Оцените материал

Просмотров: 15392

Алексей Сюмак: «Побыть с собой наедине сразу после смерти»

Екатерина Бирюкова · 07/10/2008
Автор новой оперы рассказал ЕКАТЕРИНЕ БИРЮКОВОЙ про либретто из эсэмэсок и нелинейное развитие искусства

©  Евгений Гурко

Алексей Сюмак: «Побыть с собой наедине сразу после смерти»
Кульминацией музыкальной части фестиваля «Территория» должна стать специально написанная для нее опера «Станция», которая будет показана 10 и 11 октября на «Винзаводе». Постановщик — Кирилл Серебренников. Авторы либретто — два обрусевших грека: поэт Димитрис Яламас и дирижер Теодор Курентзис. Композитор — 31-летний преподаватель Московской консерватории Алексей Сюмак
— Насколько я понимаю, сюжет «Станции» пересказать невозможно?

— Можно попробовать. В общем, это картины из жизни человека, которые возникают у него во время смерти. Или после смерти.

— А станция тут при чем?

— Станция — это, скажем так, метафизическое место, куда человек возвращается, чтобы побыть с собой наедине. Где он не испытывает боли. Как нам показалось, такой момент может возникнуть сразу после смерти. Общую атмосферу и либретто, и музыки навеял Мильтос Сахтурис — это греческий поэт, достаточно известный. У него есть коротенькое стихотворение, называется «Станция». Там человек сидит на станции — неизвестно, сколько времени, может, бесконечно — и чего-то ждет.

— Яламас с Курентзисом по-гречески писали либретто?

— Да. У них очень все интересно было. Они на самом деле эсэмэсками переписывались. Таким образом хотели избежать линейности драматургической канвы. В результате получилось по структуре очень сложно. И, как ни странно, очень музыкально. Но опера идет на русском языке. Более того, у слушателей в руках будет текст, чтобы они могли ориентироваться. Появление других языков продиктовано сюжетной линией. Скажем, в части «Поэт» участвует поэт Пауль Целан. У него трагическая судьба была. Он сам австриец румынского происхождения, еврей, пережил войну. Он попал к фашистам, и каким-то чудом его отпустили. То есть какая-то фантастическая ситуация произошла. После войны он получил признание и покончил жизнь самоубийством. И в этой части перемежаются фрагменты одной из трагедий Софокла с его поэзией, которая идет на немецком языке.

©  Евгений Гурко

Алексей Сюмак: «Побыть с собой наедине сразу после смерти»

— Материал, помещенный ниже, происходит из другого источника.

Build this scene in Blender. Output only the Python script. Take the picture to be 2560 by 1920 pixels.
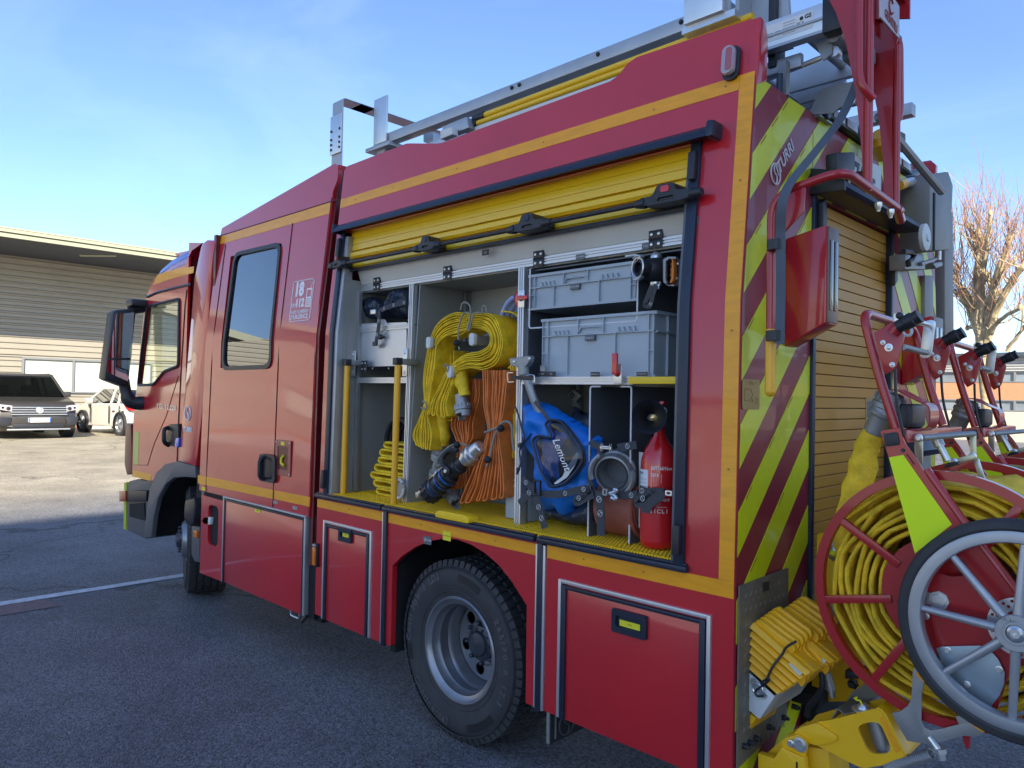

— А еще какие-то есть конкретные персонажи?

— Есть сквозной персонаж, который проходит через все картины. Он в первой части сидит ждет чего-то на станции. А во всех остальных он просто появляется, как будто проходит мимо, как это часто бывает в жизни.

— Сколько это длится?

— Я, честно говоря, еще не слышал. Около часа где-то. Антракта нет. Но есть моменты переходов, то есть публика будет переходить из одного помещения в другое. Актеры тоже перемещаются. А оркестр и певцы сидят на одном месте.

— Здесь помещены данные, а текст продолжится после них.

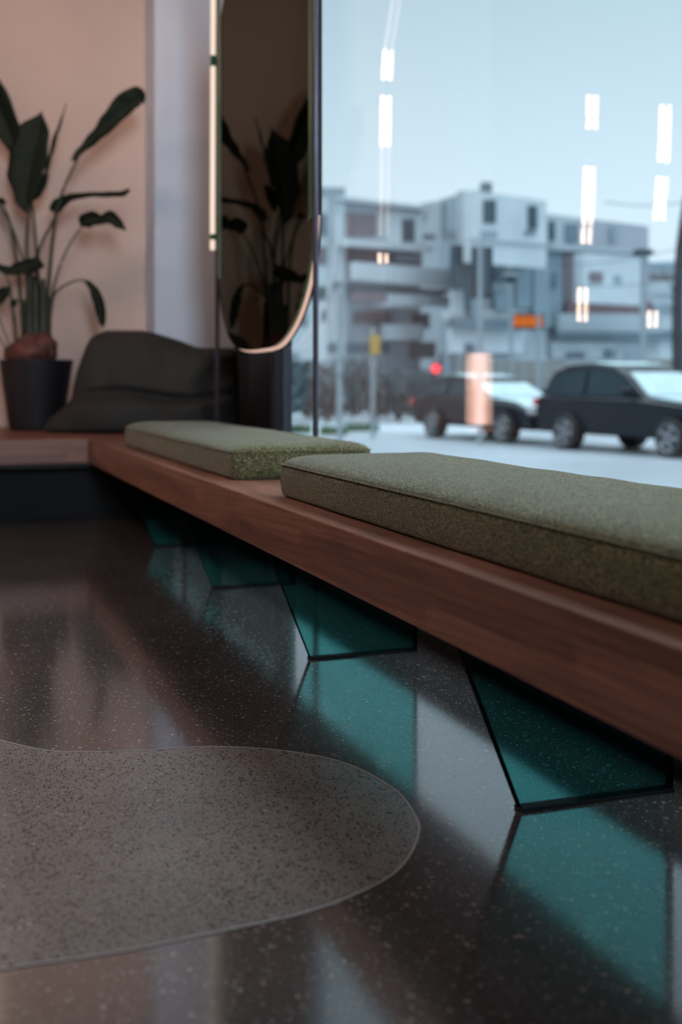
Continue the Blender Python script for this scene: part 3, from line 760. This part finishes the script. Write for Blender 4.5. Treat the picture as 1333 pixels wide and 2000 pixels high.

— Вы вмешивались в написание либретто?

— Нет, мне дали уже готовое. И должен сказать, что я его почти не переработал. Это редко так бывает, когда композитор полностью согласен с предложенным ему текстом.

— Оперой это совсем же не назовешь? По крайней мере в том смысле, какой у нас в это слово вкладывают.

— Вы знаете, понятие оперы настолько часто менялось. И я бы не стал делить на «наших» и «ненаших». Колоссальная интеграция произошла, уже достаточно давно.

— Когда это?

— После взрыва, случившегося в 20—30-х годах прошлого века. Все-таки с тех пор сформировались какие-то уже достаточно плотные образования...

©  Евгений Гурко

Алексей Сюмак: «Побыть с собой наедине сразу после смерти»

— То есть вы считаете, что еще в XX веке все перемешалось?

— Конечно, тогда в искусстве произошла катастрофа. И она же дала толчок для возникновения всего, что произошло дальше. Искусство ведь до этого развивалось линейно. И вдруг оно стало развиваться во все стороны. Сейчас, как мне кажется, искусство идет по пути слияния каких-то различных форм. Художник одновременно может быть и скульптором, и архитектором, и, как сказать, перформеном?

— ...перформансистом. А композитор?

— То же самое. Конечно, может быть просто академическое концертное исполнение. Но, как мне кажется, гораздо интереснее, когда это связано с какими-то интерактивными действиями, со сценой. Совсем недавно, в мае, мы делали вместе с Серебренниковым «Демона» Лермонтова. Которого Алла Демидова читала. Было очень сложно соединить музыку со сценическим действием. Я не знал, с какой скоростью будет читать Демидова, поэтому музыка получилась очень гибкая. Она перетекала в зависимости от темпа ее чтения.

— Вы не чувствуете проблем с преодолением стилевых догм?

— Я не думаю, что сейчас есть какая-то проблема с преодолением. Сама ситуация преодоления в свое время родила огромное количество всяких художественных находок — потрясающих, удивительных, неповторимых, которые останутся в истории. Сейчас нет этой закрытости и ее невозможно создать. Сейчас достаточно набрать в «Яндексе» несколько кнопок.

— Какие ваши стилевые ориентиры в нынешней музыке?

—Мне близки в последнее время Луиджи Ноно и Лучано Берио.

—А из ныне живущих?

— Сложно сказать, кто конкретно. Но мне нравится атмосфера голландской музыки. Вот тот путь, который она сейчас избрала, — работа с временными пластами. Это, мне кажется, самое интересное в сочинении. Потому что с точки зрения музыкального языка уже придумано почти все — и микрохроматика, и супермикрохроматика, и алеаторика. Можно перечислить огромное количество технологических музыкальных стилей. И я думаю, что принципиально что-то новое тут изобрести практически невозможно. А вот именно работать с временными структурами, с несколькими одновременно звучащими пластами; как-то их организовывать, контролировать и регулировать скорость течения музыкального времени — вот это интересно.

©  Евгений Гурко

Алексей Сюмак: «Побыть с собой наедине сразу после смерти»

— Но при этом микрохроматику и супермикрохроматику тоже надо знать?

— Мое глубокое убеждение, что необходимо все знать. Я не раз сталкивался с мнением коллег, которые принципиально не хотят ничего чужого слушать, чтобы случайно ничего потом не повторить. Но мне кажется, что по незнанию возникает гораздо большая опасность что-то продублировать.

— Изобрести велосипед?

— Вот именно. А если ты знаешь — ты вооружен.